Torture: A Pillar of American Civilization

I side with Andrew Sullivan in his denunciation of torture, but I contest his attempt to define modern torture as a historical aberration, as if it weren’t common behavior for the United States until George W. Bush rode into Washington.

Sullivan says modern torture advocates are “junking the entire history of Western jurisprudence and the laws of war,” later condemning their “radical assault on one of the central pillars of our civilization.”

The “pillars of our civilization” sit on land stolen from the natives, who we tortured and exterminated, and they were constructed by African slaves, who we whipped and murdered.

This was the situation in America from 1492-1865. At what point, exactly, do we start the clock on Western Civilization?

At the turn of the 20th century, “United States soldiers were torturing Filipinos with water” in a war planners thought “might serve as an effective ‘stepping stone'” to controlling China’s growing markets. In the latter half of the same century, the U.S. was supporting (PDF) Ferdinand Marcos, a Filipino head of state notorious for … you guessed it … torture.

In fairness, torture practices were more radical under Bush, in the sense that his reign saw them “admitted into the mainstream,” (as Sullivan puts it). This doesn’t mean that torture wasn’t widely practiced before, only that influential people didn’t advocate it in public. And, crucially, it wasn’t performed by American soldiers. Instead, we paid others to do it for us.

The result, however, is the same.

Sullivan tries to pin torture on the current G.O.P., but the historical narrative shows us that it’s a long-standing practice. A return to the pre-Bush norm – where torture is illegal but practiced anyway – cannot be the answer.

2 Comments

  1. Ian

    I think a major problem is having intelligence agencies that do things in secret. Then things like torture become out-of-sight-out-of-mind. I think what the Bush administration did was show us that this stuff does happen, and that our government was not ashamed. I would be shocked if the same things weren’t going on throughout the Cold War.

    I wouldn’t argue that every piece of intelligence and every practice be made public (I wouldn’t be opposed). I do, however, think that one’s which violate another human being’s basic right should be made public. There should also be punishment for those who would torture and their superiors who order it or look the other way. I am realistic enough to know that if we did start punishing, the whole operation would go right back underground and you wouldn’t hear about it. We can’t have both secrecy and transparency.

  2. Clint

    I agree about secret intelligence agencies.
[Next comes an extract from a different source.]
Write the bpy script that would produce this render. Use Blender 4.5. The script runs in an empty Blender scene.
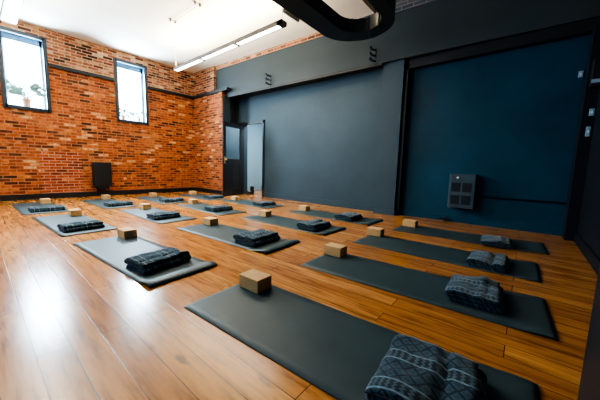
import bpy, bmesh, math, random
from mathutils import Matrix, Vector, noise
random.seed(7)
D=bpy.data; C=bpy.context.scene.collection; PI=math.pi
# ------------------------------------------------------------------ helpers
def obj(name, bm, mat, parent=None, smooth=False):
    me=D.meshes.new(name); bmesh.ops.recalc_face_normals(bm, faces=bm.faces[:]); bm.to_mesh(me); bm.free()
    if mat: me.materials.append(mat)
    if smooth:
        for p in me.polygons: p.use_smooth=True
    o=D.objects.new(name, me); C.objects.link(o)
    if parent: o.parent=parent
    return o
def tag(o,label,cat,group=None,kind=None):
    o['label']=label; o['category']=cat
    if group: o['group']=group
    if kind: o['kind']=kind
    return o
def thing(name,label,cat,loc=(0,0,0),rz=0,group=None):
    o=D.objects.new(name,None); C.objects.link(o); o.location=loc; o.rotation_euler=(0,0,rz); o.empty_display_size=.1
    return tag(o,label,cat,group)
def struct(name,bm,mat,label=None,parent=None,smooth=False):
    o=obj(name,bm,mat,parent,smooth)
    if parent is None:
        o['kind']='structure'
        if label: o['label']=label
        o['category']=name.split('_')[0]
    return o
def box(bm,a,b,bev=0):
    t=bmesh.new(); bmesh.ops.create_cube(t,size=1)
    s=[b[i]-a[i] for i in range(3)]; c=[(b[i]+a[i])/2 for i in range(3)]
    for v in t.verts: v.co=Vector((v.co[i]*s[i]+c[i] for i in range(3)))
    if bev: bmesh.ops.bevel(t,geom=t.edges[:],offset=bev,segments=2,affect='EDGES',profile=.5)
    me=D.meshes.new('t'); t.to_mesh(me); bm.from_mesh(me); D.meshes.remove(me); t.free()
    return bm
def B(a,b,bev=0): return box(bmesh.new(),a,b,bev)
def cyl(bm,p,q,r,r2=None,seg=16):
    p=Vector(p);q=Vector(q);d=q-p
    m=Matrix.Translation((p+q)/2)@d.to_track_quat('Z','Y').to_matrix().to_4x4()
    bmesh.ops.create_cone(bm,cap_ends=True,segments=seg,radius1=r,radius2=r if r2 is None else r2,depth=d.length,matrix=m)
    return bm
def sph(bm,c,r,s=(1,1,1)):
    bmesh.ops.create_uvsphere(bm,u_segments=16,v_segments=10,radius=r,matrix=Matrix.Translation(c)@Matrix.Diagonal((*s,1))); return bm
def prism(bm,pts,z0,z1):
    lo=[bm.verts.new((x,y,z0)) for x,y in pts]; hi=[bm.verts.new((x,y,z1)) for x,y in pts]
    bm.faces.new(lo[::-1]); bm.faces.new(hi); n=len(pts)
    for i in range(n): bm.faces.new((lo[i],lo[(i+1)%n],hi[(i+1)%n],hi[i]))
    return bm
# ------------------------------------------------------------------ materials
class NT:
    def __init__(s,name):
        s.m=D.materials.new(name); s.m.use_nodes=True; s.t=s.m.node_tree; s.t.nodes.clear()
        s.out=s.n('ShaderNodeOutputMaterial'); s.b=s.n('ShaderNodeBsdfPrincipled'); s.l(s.b.outputs[0],s.out.inputs[0])
    def n(s,ty,**k):
        x=s.t.nodes.new(ty)
        for a,v in k.items(): setattr(x,a,v)
        return x
    def l(s,a,b): s.t.links.new(a,b)
    def set(s,node,key,v):
        if hasattr(v,'is_output'): s.l(v,node.inputs[key])
        else: node.inputs[key].default_value=v
    def math(s,op,a,b=0.,c=0.):
        x=s.n('ShaderNodeMath',operation=op); s.set(x,0,a); s.set(x,1,b); s.set(x,2,c); return x.outputs[0]
    def mix(s,f,a,b,mode='MIX'):
        x=s.n('ShaderNodeMix',data_type='RGBA',blend_type=mode); s.set(x,0,f); s.set(x,6,a); s.set(x,7,b); return x.outputs[2]
    def ramp(s,f,stops,interp='LINEAR'):
        x=s.n('ShaderNodeValToRGB'); r=x.color_ramp; r.interpolation=interp
        while len(r.elements)<len(stops): r.elements.new(.5)
        for e,(p,c) in zip(r.elements,stops): e.position=p; e.color=(*c,1)
        s.l(f,x.inputs[0]); return x.outputs[0]
    def noise(s,vec,scale,detail=3,rough=.5):
        x=s.n('ShaderNodeTexNoise'); s.l(vec,x.inputs['Vector']); x.inputs['Scale'].default_value=scale; x.inputs['Detail'].default_value=detail; x.inputs['Roughness'].default_value=rough
        return x.outputs['Fac']
    def pos(s): return s.n('ShaderNodeNewGeometry').outputs['Position']
    def objc(s): return s.n('ShaderNodeTexCoord').outputs['Object']
    def sep(s,v):
        x=s.n('ShaderNodeSeparateXYZ'); s.l(v,x.inputs[0]); return x.outputs
    def comb(s,a,b,c):
        x=s.n('ShaderNodeCombineXYZ'); s.set(x,0,a); s.set(x,1,b); s.set(x,2,c); return x.outputs[0]
    def scale(s,v,sc):
        x=s.n('ShaderNodeVectorMath',operation='MULTIPLY'); s.l(v,x.inputs[0]); x.inputs[1].default_value=sc; return x.outputs[0]
    def bump(s,h,st=.3,d=.01):
        x=s.n('ShaderNodeBump'); x.inputs['Strength'].default_value=st; x.inputs['Distance'].default_value=d; s.l(h,x.inputs['Height']); s.l(x.outputs[0],s.b.inputs['Normal'])
    def base(s,c): s.set(s.b,'Base Color',c)
    def rough(s,c): s.set(s.b,'Roughness',c)
def plain(name,col,rough=.5,metal=0,var=.12,sc=6,bump=0,spec=.5):
    n=NT(name); f=n.noise(n.objc(),sc,4)
    k=n.ramp(f,[(.3,tuple(c*(1-var) for c in col)),(.7,tuple(min(1,c*(1+var)) for c in col))])
    n.base(k); n.rough(rough); n.b.inputs['Metallic'].default_value=metal; n.b.inputs['Specular IOR Level'].default_value=spec
    if bump: n.bump(n.noise(n.objc(),sc*12,4),bump,.004)
    return n.m
def brick_mat(name,dark=False):
    n=NT(name); P=n.sep(n.pos()); u=n.math('ADD',P[0],P[1]); v=n.comb(u,P[2],0.)
    t=n.n('ShaderNodeTexBrick'); n.l(v,t.inputs['Vector'])
    for k,x in dict(Scale=1.,**{'Mortar Size':.010,'Mortar Smooth':.3,'Bias':0.,'Brick Width':.225,'Row Height':.072}).items(): t.inputs[k].default_value=x
    t.inputs['Color1'].default_value=(0,0,0,1); t.inputs['Color2'].default_value=(1,1,1,1); t.inputs['Mortar'].default_value=(.5,.5,.5,1)
    t.offset=.5
    if dark:
        c=n.ramp(t.outputs['Color'],[(0,(.045,.055,.07)),(.5,(.07,.08,.095)),(1,(.11,.115,.13))]); mort=(.2,.2,.21,1)
        n.base(n.mix(t.outputs['Fac'],c,mort)); n.rough(.8); return n.m
    r=t.outputs['Color']
    # jitter the per-brick value with slow noise so courses cluster
    nz=n.noise(n.scale(v,(1,2.2,1)),2.2,3,.6)
    rr=n.math('ADD',r,n.math('MULTIPLY',n.math('SUBTRACT',nz,.5),.28))
    c=n.ramp(rr,[(0,(.04,.02,.016)),(.06,(.12,.035,.018)),(.17,(.25,.062,.024)),(.32,(.38,.105,.033)),(.45,(.50,.155,.043)),(.6,(.40,.11,.034)),(.74,(.56,.21,.062)),(.86,(.30,.08,.03)),(.94,(.74,.44,.20))],'CONSTANT')
    up=n.ramp(rr,[(0,(.04,.02,.016)),(.14,(.18,.05,.03)),(.3,(.36,.13,.06)),(.48,(.50,.24,.115)),(.66,(.36,.13,.06)),(.8,(.62,.36,.19)),(.93,(.8,.58,.35))],'CONSTANT')
    above=n.math('GREATER_THAN',P[2],3.17)
    c=n.mix(above,c,up)
    # old opening filled with redder brick on the window wall
    m=n.math('MULTIPLY',n.math('GREATER_THAN',P[1],1.05),n.math('LESS_THAN',P[1],1.85))
    m=n.math('MULTIPLY',m,n.math('MULTIPLY',n.math('LESS_THAN',P[2],1.15),n.math('LESS_THAN',P[0],-8.9)))
    c=n.mix(n.math('MULTIPLY',m,.75),c,n.ramp(r,[(0,(.2,.03,.02)),(.5,(.38,.07,.035)),(1,(.5,.12,.05))]))
    big=n.noise(n.pos(),1.1,4,.6)
    c=n.mix(.08,c,(.40,.17,.085,1)); c=n.mix(n.math('MULTIPLY',n.math('SUBTRACT',big,.4),.6),c,(.66,.34,.18,1))
    fine=n.noise(n.pos(),22,4,.6)
    fine2=n.noise(n.pos(),9,5,.65); c=n.mix(.8,c,n.mix(1.,c,n.ramp(fine2,[(.32,(.5,.48,.46)),(.68,(1.45,1.4,1.4))]),'MULTIPLY'))
    c=n.mix(.5,c,n.mix(1.,c,n.ramp(fine,[(.3,(.5,.5,.5)),(.7,(1.35,1.3,1.25))]),'MULTIPLY'))
    mort=n.mix(above,(.44,.22,.12,1),(.56,.42,.30,1))
    mort=n.mix(n.math('MULTIPLY',m,.6),mort,(.62,.45,.34,1))
    n.base(n.mix(1.,n.mix(n.math('MULTIPLY',t.outputs['Fac'],.85),c,mort),(.84,.78,.76,1),'MULTIPLY')); n.rough(.85); n.b.inputs['Specular IOR Level'].default_value=.2
    h=n.math('ADD',n.math('MULTIPLY',n.math('SUBTRACT',1.,t.outputs['Fac']),1.),n.math('MULTIPLY',fine,.5)); n.bump(h,.7,.012)
    return n.m
def wood_mat():
    n=NT('wood planks'); P=n.sep(n.pos()); v=n.comb(P[0],P[1],0.)
    t=n.n('ShaderNodeTexBrick'); n.l(v,t.inputs['Vector']); t.offset=.37; t.offset_frequency=2; t.squash=1
    for k,x in {'Scale':1.,'Mortar Size':.0024,'Mortar Smooth':.2,'Bias':0.,'Brick Width':1.7,'Row Height':.127}.items(): t.inputs[k].default_value=x
    t.inputs['Color1'].default_value=(0,0,0,1); t.inputs['Color2'].default_value=(1,1,1,1); t.inputs['Mortar'].default_value=(.5,.5,.5,1)
    r=t.outputs['Color']
    sh=n.comb(n.math('ADD',P[0],n.math('MULTIPLY',r,7.)),n.math('ADD',P[1],n.math('MULTIPLY',r,3.)),0.)
    g=n.noise(n.scale(sh,(1.6,14,1)),1.6,6,.62); g2=n.noise(n.scale(sh,(4,60,1)),1.,4,.6)
    g3=n.noise(n.scale(sh,(1.2,3.5,1)),1.7,3,.5)
    tone=n.ramp(r,[(0,(.41,.172,.052)),(.35,(.49,.212,.064)),(.7,(.55,.25,.077)),(1,(.60,.285,.092))])
    gr=n.ramp(g,[(.28,(.40,.30,.22)),(.5,(1,.98,.96)),(.72,(1.22,1.25,1.25))])
    c=n.mix(1.,tone,gr,'MULTIPLY')
    c=n.mix(.5,c,n.mix(1.,c,n.ramp(g2,[(.3,(.72,.66,.6)),(.7,(1.15,1.15,1.15))]),'MULTIPLY'))
    c=n.mix(n.math('MULTIPLY',n.ramp(g3,[(.56,(0,0,0)),(.76,(1,1,1))]),.35),c,(.20,.052,.016,1))
    kn=n.noise(n.scale(sh,(3.2,9,1)),1.4,2,.4)
    c=n.mix(n.math('MULTIPLY',n.ramp(kn,[(.69,(0,0,0)),(.78,(1,1,1))]),.8),c,(.10,.03,.012,1))
    c=n.mix(n.math('MULTIPLY',t.outputs['Fac'],.9),c,(.05,.02,.01,1))
    n.base(c)
    n.rough(n.math('ADD',n.math('MULTIPLY',n.noise(n.pos(),3,3),.08),.16)); n.b.inputs['Specular IOR Level'].default_value=.36
    n.b.inputs['Coat Weight'].default_value=.0
    h=n.math('SUBTRACT',n.math('MULTIPLY',g,.12),n.math('MULTIPLY',t.outputs['Fac'],1.)); n.bump(h,.15,.002)
    return n.m
def paint(name,col,dark=.75,sc=1.2,rough=.6):
    n=NT(name); f=n.noise(n.pos(),sc,5,.6)
    n.base(n.ramp(f,[(.3,tuple(c*dark for c in col)),(.7,col)])); n.rough(rough); n.bump(n.noise(n.pos(),70,3),.25,.003); n.b.inputs['Specular IOR Level'].default_value=.35
    return n.m
def mat_mat():
    n=NT('mat rubber'); f=n.noise(n.objc(),5,5,.6)
    n.base(n.ramp(f,[(.3,(.038,.062,.070)),(.7,(.050,.080,.090))])); n.rough(n.math('ADD',n.math('MULTIPLY',f,.12),.42))
    n.bump(n.noise(n.objc(),260,2),.25,.001); n.b.inputs['Specular IOR Level'].default_value=.42
    return n.m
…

    The CIA is a convenient blame magnet for the White House. Once a scandal breaks out, they can just pin it on the CIA and extricate themselves from the muck.

    “if we did start punishing, the whole operation would go right back underground”

    Also true. I think we can reduce instances of torture by not involving ourselves in situations likely to lead to torture. For instance, by reducing armed occupations of foreign countries, by not funding militaristic governments (e.g. Pinochet) who repress their populations and so on.